Based on the aggregated intelligence of 170,000-plus investors participating in Motley Fool CAPS, the Fool's free investing community, construction and engineering specialist Chicago Bridge & Iron (NYSE: CBI) has earned a coveted five-star ranking.

With that in mind, let's take a closer look at Chicago Bridge's business, and see what CAPS investors are saying about the stock right now.

Chicago Bridge & Iron facts

Headquarters (Founded) The Hague, Netherlands (1889)
Market Cap $2.66 billion
Industry Construction and engineering
Trailing-12-Month Revenue $2.1 billion
Management CEO Philip Asherman (since 2006)
CFO Ronald Ballschmiede (since 2006)
Return on Equity (Average, Past 3 Years) 14.4%
Cash/Debt $360.87 million / $120.53 million
Competitors Fluor (NYSE: FLR)
KBR (NYSE: KBR)
Jacobs Engineering (NYSE: JEC)

Sources: Capital IQ (a division of Standard & Poor's) and Motley Fool CAPS.

On CAPS, 98% of the 1,379 members who have rated Chicago Bridge believe the stock will outperform the S&P 500 going forward. These bulls include BIGMNEYDF and TMF10KChallenge.

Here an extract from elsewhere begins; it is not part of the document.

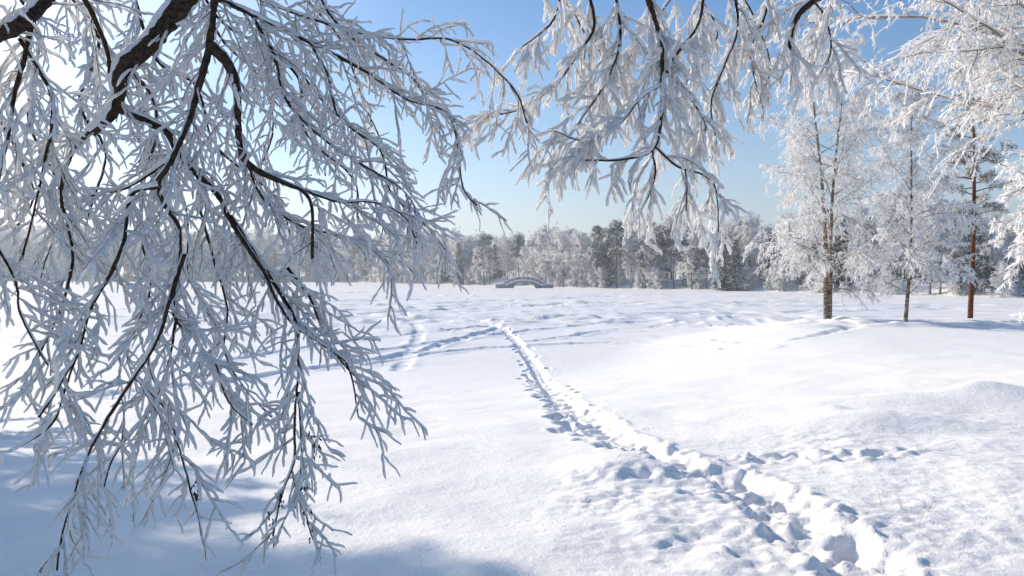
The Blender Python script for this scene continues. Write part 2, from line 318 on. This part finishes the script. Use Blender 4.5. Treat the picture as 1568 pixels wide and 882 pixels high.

This past summer , BIGMNEYDF summed up Chicago Bridge in simple bullish terms: "This company is well run, conservative, has an establish name and reputation and lots of cash to invest. That's all I need to know."

Chicago's Bridge's wide geographic reach, focus on energy-related projects, and cheapish valuation continue to fuel a perfect five-star rating. Currently, Chicago Bridge sports a forward P/E of 11.6, representing a discount to fierce engineering foes Fluor (15), KBR (13.2), and Jacobs (15.3), as well as energy infrastructure giants like ABB (NYSE: ABB) (14.9) and Honeywell (NYSE: HON) (15.9).

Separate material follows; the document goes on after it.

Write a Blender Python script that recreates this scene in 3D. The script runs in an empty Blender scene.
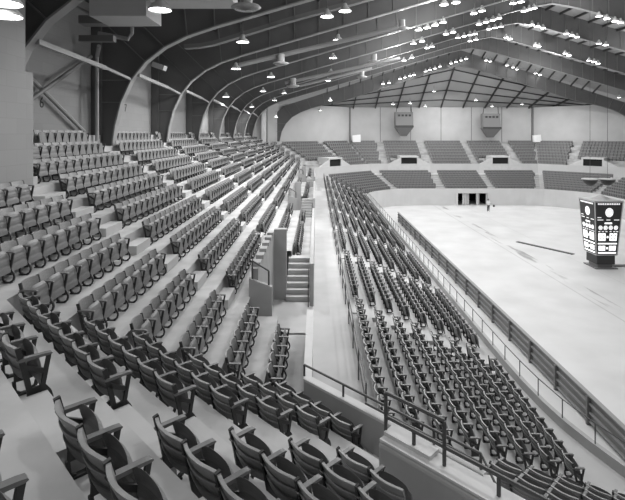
import bpy, math, random
import numpy as np
from mathutils import Vector, Matrix
random.seed(7)
SC = bpy.context.scene
COL = SC.collection
PI = math.pi
R2 = math.sqrt(2)
LIFT = 11.0            # everything is laid out with z = 0 at eye height; the arena floor is 11 m below

# ------------------------------------------------------------------ materials
def new_mat(name):
    m = bpy.data.materials.new(name); m.use_nodes = True
    nt = m.node_tree
    return m, nt, nt.nodes['Principled BSDF']

def plain(name, v, rough=.6, var=0.0, scale=8.0, metal=0.0, stretch=None, bump=0.0):
    m, nt, b = new_mat(name)
    b.inputs['Roughness'].default_value = rough
    b.inputs['Metallic'].default_value = metal
    b.inputs['Base Color'].default_value = (v, v, v, 1)
    if var or bump:
        tc = nt.nodes.new('ShaderNodeTexCoord')
        mp = nt.nodes.new('ShaderNodeMapping')
        if stretch: mp.inputs['Scale'].default_value = stretch
        n = nt.nodes.new('ShaderNodeTexNoise'); n.inputs['Scale'].default_value = scale; n.inputs['Detail'].default_value = 5
        nt.links.new(tc.outputs['Object'], mp.inputs['Vector']); nt.links.new(mp.outputs['Vector'], n.inputs['Vector'])
        r = nt.nodes.new('ShaderNodeMapRange')
        r.inputs['From Min'].default_value = .3; r.inputs['From Max'].default_value = .7
        r.inputs['To Min'].default_value = v*(1-var); r.inputs['To Max'].default_value = v*(1+var)
        nt.links.new(n.outputs['Fac'], r.inputs['Value'])
        nt.links.new(r.outputs['Result'], b.inputs['Base Color'])
        if bump:
            bp = nt.nodes.new('ShaderNodeBump'); bp.inputs['Strength'].default_value = bump; bp.inputs['Distance'].default_value = .02
            nt.links.new(n.outputs['Fac'], bp.inputs['Height']); nt.links.new(bp.outputs['Normal'], b.inputs['Normal'])
    return m

def emit(name, s, v=1.0):
    m, nt, b = new_mat(name)
    b.inputs['Base Color'].default_value = (v, v, v, 1)
    b.inputs['Emission Color'].default_value = (v, v, v, 1)
    b.inputs['Emission Strength'].default_value = s
    return m

def block_wall(name, v):
    m, nt, b = new_mat(name)
    tc = nt.nodes.new('ShaderNodeTexCoord')
    sep = nt.nodes.new('ShaderNodeSeparateXYZ'); nt.links.new(tc.outputs['Object'], sep.inputs[0])
    add = nt.nodes.new('ShaderNodeMath'); add.operation = 'ADD'
    nt.links.new(sep.outputs['X'], add.inputs[0]); nt.links.new(sep.outputs['Y'], add.inputs[1])
    cmb = nt.nodes.new('ShaderNodeCombineXYZ'); nt.links.new(add.outputs[0], cmb.inputs['X']); nt.links.new(sep.outputs['Z'], cmb.inputs['Y'])
    br = nt.nodes.new('ShaderNodeTexBrick')
    br.inputs['Color1'].default_value = (v, v, v, 1); br.inputs['Color2'].default_value = (v*.93, v*.93, v*.93, 1)
    br.inputs['Mortar'].default_value = (v*.88, v*.88, v*.88, 1)
    br.inputs['Scale'].default_value = 1.0; br.inputs['Mortar Size'].default_value = .008
    br.inputs['Brick Width'].default_value = .8; br.inputs['Row Height'].default_value = .4
    nt.links.new(cmb.outputs[0], br.inputs['Vector'])
    nt.links.new(br.outputs['Color'], b.inputs['Base Color'])
    b.inputs['Roughness'].default_value = .85
    return m

def rink_mat():
    m, nt, b = new_mat('rink_floor_paint')
    N = nt.nodes.new; L = nt.links.new
    tc = N('ShaderNodeTexCoord'); sep = N('ShaderNodeSeparateXYZ'); L(tc.outputs['Object'], sep.inputs[0])
    n1 = N('ShaderNodeTexNoise'); n1.inputs['Scale'].default_value = .35; n1.inputs['Detail'].default_value = 8; L(tc.outputs['Object'], n1.inputs['Vector'])
    r1 = N('ShaderNodeMapRange'); r1.inputs['From Min'].default_value = .3; r1.inputs['From Max'].default_value = .75
    r1.inputs['To Min'].default_value = .50; r1.inputs['To Max'].default_value = .62; L(n1.outputs['Fac'], r1.inputs['Value'])
    # worn strip of patched concrete running along the arena near its middle
    def band(c, w):
        s = N('ShaderNodeMath'); s.operation = 'SUBTRACT'; L(sep.outputs['X'], s.inputs[0]); s.inputs[1].default_value = c
        a = N('ShaderNodeMath'); a.operation = 'ABSOLUTE'; L(s.outputs[0], a.inputs[0])
        q = N('ShaderNodeMath'); q.operation = 'LESS_THAN'; L(a.outputs[0], q.inputs[0]); q.inputs[1].default_value = w
        return q
    mp = N('ShaderNodeMapping'); mp.inputs['Scale'].default_value = (1.2, .22, 1); L(tc.outputs['Object'], mp.inputs['Vector'])
    n2 = N('ShaderNodeTexNoise'); n2.inputs['Scale'].default_value = 1.0; n2.inputs['Detail'].default_value = 4; L(mp.outputs[0], n2.inputs['Vector'])
    g = N('ShaderNodeMapRange'); g.inputs['From Min'].default_value = .5; g.inputs['From Max'].default_value = .62
    g.inputs['To Min'].default_value = 0; g.inputs['To Max'].default_value = .30; L(n2.outputs['Fac'], g.inputs['Value'])
    b1 = band(18.95, .42); m1 = N('ShaderNodeMath'); m1.operation = 'MULTIPLY'; L(b1.outputs[0], m1.inputs[0]); L(g.outputs[0], m1.inputs[1])
    b2 = band(18.1, .06); m2 = N('ShaderNodeMath'); m2.operation = 'MULTIPLY'; L(b2.outputs[0], m2.inputs[0]); m2.inputs[1].default_value = .12
    b3 = band(22.6, .05); m3 = N('ShaderNodeMath'); m3.operation = 'MULTIPLY'; L(b3.outputs[0], m3.inputs[0]); m3.inputs[1].default_value = .05
    s1 = N('ShaderNodeMath'); s1.operation = 'SUBTRACT'; L(r1.outputs[0], s1.inputs[0]); L(m1.outputs[0], s1.inputs[1])
    s2 = N('ShaderNodeMath'); s2.operation = 'SUBTRACT'; L(s1.outputs[0], s2.inputs[0]); L(m2.outputs[0], s2.inputs[1])
    s3 = N('ShaderNodeMath'); s3.operation = 'SUBTRACT'; L(s2.outputs[0], s3.inputs[0]); L(m3.outputs[0], s3.inputs[1])
    L(s3.outputs[0], b.inputs['Base Color'])
    b.inputs['Roughness'].default_value = .5
    return m

def seat_mat(name, v):
    m, nt, b = new_mat(name)
    N = nt.nodes.new; L = nt.links.new
    tc = N('ShaderNodeTexCoord'); mp = N('ShaderNodeMapping'); mp.inputs['Scale'].default_value = (3, 3, 40)
    n = N('ShaderNodeTexNoise'); n.inputs['Scale'].default_value = 3; n.inputs['Detail'].default_value = 4
    L(tc.outputs['Object'], mp.inputs[0]); L(mp.outputs[0], n.inputs['Vector'])
    oi = N('ShaderNodeObjectInfo')
    a = N('ShaderNodeMath'); a.operation = 'MULTIPLY_ADD'; L(oi.outputs['Random'], a.inputs[0]); a.inputs[1].default_value = .35; L(n.outputs['Fac'], a.inputs[2])
    r = N('ShaderNodeMapRange'); r.inputs['From Min'].default_value = .3; r.inputs['From Max'].default_value = 1.05
    r.inputs['To Min'].default_value = v*.75; r.inputs['To Max'].default_value = v*1.3; L(a.outputs[0], r.inputs['Value'])
    L(r.outputs[0], b.inputs['Base Color']); b.inputs['Roughness'].default_value = .45
    return m

M = dict(
    concrete=plain('stand_concrete', .41, .8, .24, 1.1),
    concrete_pale=plain('pale_concrete', .43, .8, .08, .9),
    wall=plain('smooth_plaster', .52, .85, .06, .5),
    parapet=plain('parapet_concrete', .36, .8, .08, 1.5),
    coping=plain('coping_concrete', .60, .7, .06, 2),
    block=block_wall('painted_block', .29),
    pier=block_wall('pier_block', .27),
    rink=rink_mat(),
    back=seat_mat('seat_wood', .235),
    seat=seat_mat('seat_underside', .16),
    whitewash=plain('whitewash', .56, .8, .05, .6),
    iron=plain('cast_iron', .025, .5),
    arm=seat_mat('arm_wood', .13),
    rail=plain('rail_paint', .07, .5),
    web=plain('girder_paint', .115, .6, .1, .6),
    flange=plain('flange_paint', .29, .5),
    stiff=plain('stiffener_paint', .18, .5),
    deck=plain('roof_deck', .42, .8, .06, .3),
    purlin=plain('purlin_paint', .05, .6),
    pipe=plain('pipe_paint', .30, .5),
    duct=plain('duct_metal', .42, .45, .05, 1),
    shade=plain('lamp_enamel', .55, .4),
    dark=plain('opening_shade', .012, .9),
    board=plain('barrier_board', .16, .6, .15, .8),
    board_frame=plain('barrier_frame', .24, .6),
    sign_dark=plain('scoreboard_black', .035, .5),
    sign_trim=plain('scoreboard_trim', .45, .4),
    speaker=plain('speaker_grey', .2, .6),
    paint=plain('number_paint', .04, .7),
    skin=plain('skin', .42, .6), shirt=plain('shirt_cloth', .75, .8), trouser=plain('trouser_cloth', .03, .8), hair=plain('hair', .03, .7),
    white=plain('white_board', .8, .6),
    door=plain('door_paint', .5, .6),
    bulb=emit('lamp_glow', 14), digit=emit('digit_glow', 1.2), digit_dim=emit('digit_glow_dim', .55),
)

# ------------------------------------------------------------------ mesh builder
class MB:
    def __init__(self): self.v = []; self.f = []; self.mi = []; self.cur = 0
    def add(self, vs, fs):
        o = len(self.v); self.v += [tuple(p) for p in vs]
        for f in fs: self.f.append(tuple(i+o for i in f)); self.mi.append(self.cur)
        return self
    def box(self, x0, x1, y0, y1, z0, z1):
        vs = [(x0,y0,z0),(x1,y0,z0),(x1,y1,z0),(x0,y1,z0),(x0,y0,z1),(x1,y0,z1),(x1,y1,z1),(x0,y1,z1)]
        return self.add(vs, [(0,3,2,1),(4,5,6,7),(0,1,5,4),(1,2,6,5),(2,3,7,6),(3,0,4,7)])
    def bar(self, a, b, w, h, up=(0,0,1)):
        a = Vector(a); b = Vector(b); d = (b-a).normalized(); u = Vector(up)
        if abs(d.dot(u)) > .98: u = Vector((0,1,0))
        s = d.cross(u).normalized(); u = s.cross(d).normalized()
        s *= w/2; u *= h/2
        vs = [a-s-u, a+s-u, a+s+u, a-s+u, b-s-u, b+s-u, b+s+u, b-s+u]
        return self.add(vs, [(0,1,2,3)[::-1],(4,5,6,7)[::-1][::-1],(0,1,5,4),(1,2,6,5),(2,3,7,6),(3,0,4,7)])
    def tube(self, pts, r, n=8, cap=True):
        pts = [Vector(p) for p in pts]; o = len(self.v); k = len(pts)
        for i, p in enumerate(pts):
            d = (pts[min(i+1,k-1)] - pts[max(i-1,0)]).normalized()
            u = Vector((0,0,1)) if abs(d.z) < .95 else Vector((0,1,0))
            s = d.cross(u).normalized(); u = s.cross(d)
            rr = r[i] if isinstance(r, (list, tuple)) else r
            for j in range(n):
                a = 2*PI*j/n; self.v.append(tuple(p + s*math.cos(a)*rr + u*math.sin(a)*rr))
        for i in range(k-1):
            for j in range(n):
                q = (j+1) % n
                self.f.append((o+i*n+j, o+i*n+q, o+(i+1)*n+q, o+(i+1)*n+j)); self.mi.append(self.cur)
        if cap:
            self.f.append(tuple(o+j for j in range(n))[::-1]); self.mi.append(self.cur)
            self.f.append(tuple(o+(k-1)*n+j for j in range(n))); self.mi.append(self.cur)
        return self
    def lathe(self, prof, c=(0,0,0), n=16, flip=False):
        o = len(self.v); k = len(prof)
        for (r, z) in prof:
            for j in range(n):
                a = 2*PI*j/n; self.v.append((c[0]+r*math.cos(a), c[1]+r*math.sin(a), c[2]+z))
        for i in range(k-1):
            for j in range(n):
                q = (j+1) % n; self.f.append((o+i*n+j, o+i*n+q, o+(i+1)*n+q, o+(i+1)*n+j)); self.mi.append(self.cur)
        return self
    def prism(self, poly, y0, y1, swap=None):
        """poly of (x,z) extruded along y"""
        n = len(poly)
        vs = [(x, y0, z) for x, z in poly] + [(x, y1, z) for x, z in poly]
        if swap: vs = [swap(p) for p in vs]
        fs = [tuple(range(n))[::-1], tuple(range(n, 2*n))] + [(i, (i+1) % n, n+(i+1) % n, n+i) for i in range(n)]
        return self.add(vs, fs)
    def quad(self, a, b, c, d): return self.add([a, b, c, d], [(0,1,2,3)])
    def disc(self, c, ax, ay, r, n=20):
        c = Vector(c); ax = Vector(ax); ay = Vector(ay)
        return self.add([c + ax*r*math.cos(2*PI*i/n) + ay*r*math.sin(2*PI*i/n) for i in range(n)], [tuple(range(n))])
    def mesh(self, name, mats, smooth=False, fix=True):
        me = bpy.data.meshes.new(name); me.from_pydata(self.v, [], self.f); 
        if not isinstance(mats, (list, tuple)): mats = [mats]
        for m in mats: me.materials.append(m)
        if len(mats) > 1: me.polygons.foreach_set('material_index', self.mi)
        if fix:
            import bmesh
            bm = bmesh.new(); bm.from_mesh(me); bmesh.ops.recalc_face_normals(bm, faces=bm.faces); bm.to_mesh(me); bm.free()
        if smooth: me.polygons.foreach_set('use_smooth', [True]*len(me.polygons))
        me.update(); return me
    def build(self, name, mats, parent=None, smooth=False, fix=True):
        return link(name, self.mesh(name, mats, smooth, fix), parent)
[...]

With such a strong reputation in the industry, TMF10KChallenge thinks Chicago Bridge is a relatively attractive bet:

Although it is definitely a competitive space, not just anybody can show up and start building nuclear containment vessels or LNG regasification terminals. The buyers of these products are very concerned with the reputation of the builder, and justly so -- the failure of one of these products is a huge deal. [Chicago Bridge] undertakes infrastructure projects in a number of sectors -- oil, natural gas, nuclear, petrochemical, refining -- shielding it from any huge downturn in one of them. And even if such a downturn where to take place, say in oil or natural gas prices, the effects wouldn't be as significant on [Chicago Bridge] -- expansionary plans might get put on hold, but infrastructure stills needs to be maintained, replaced, or updated.